A day with my nose press’d hard against the perspiring computer screen writing scenarios for a new course which I lead later this month, all about Ethical Dilemmas in Diplomacy.
As far as I know this is a pioneer course, the first of its kind to be taught to professional practitioners by a former Ambassador.
My general theme is that a diplomatic career brings with it all sorts of explicit or implicit ethical dilemmas. I have written about some of these on my site here, including this example – one of my first ever postings – arising from the US bombing of Libya in 1986.
Part of my research for this course has involved getting from the FCO, UN and elsewhere examples of the sort of guidance they give on ethical issues. In practice this comes down to all sorts of Rules and accompanying procedures on giving effect to Honesty/Integrity, Fairness, Transparency and so on.
Plus there are detailed guidelines on what to do if civil servants feel that the instructions they are getting are incompatible with their private conscience or are otherwise professionally suspect.
The sassy Dutch Foreign Ministry of course does a great job, giving its diplomats lots of simple scenarios where ethical dilemmas arise (eg gettings gifts from foreign contacts, conflicts of interest), then cleverly adding new factors to each scenario to show how moral choices get complex precisely because the different official guidelines may point in different directions of outcome or behaviour.
My conclusion?
Diplomats need to be guided by three things:
- the Rules
- their heads
- and their hearts
Sometimes those three indeed point to quite different practical ways forward, especially in cases when high policy gets tangled up in immediate tactics – and even one’s own professional future.
It’s fine a Ministry offering you all sorts of ways to ‘blow the whistle’ on corruption among your superiors. But can you be really sure that if you try to do so, the system will not hit back at you in self-defence? Achieving fleeting media fame as a whistle-blower, but then drifting into career limbo is not necessarily a good outcome?
What if you get urgent intelligence information pointing to some sort of calamity which you can not use to save lives without risking revealing the source and losing other vital information later?

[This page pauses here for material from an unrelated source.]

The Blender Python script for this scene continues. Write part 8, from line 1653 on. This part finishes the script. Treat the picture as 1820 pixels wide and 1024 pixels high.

And which is in practice better, and/or what do the public want their diplomats to do?
To go for bold speedy outcomes eg on human rights in benighted foreign lands but risk the death of key local activists, or to chip away at steady slower modest change? The Craig Murray saga offers us all vivid examples of how to be brave and dramatic – and professionally 100% ineffective.
Myriad questions. Maybe I’ll find the odd answer here and there.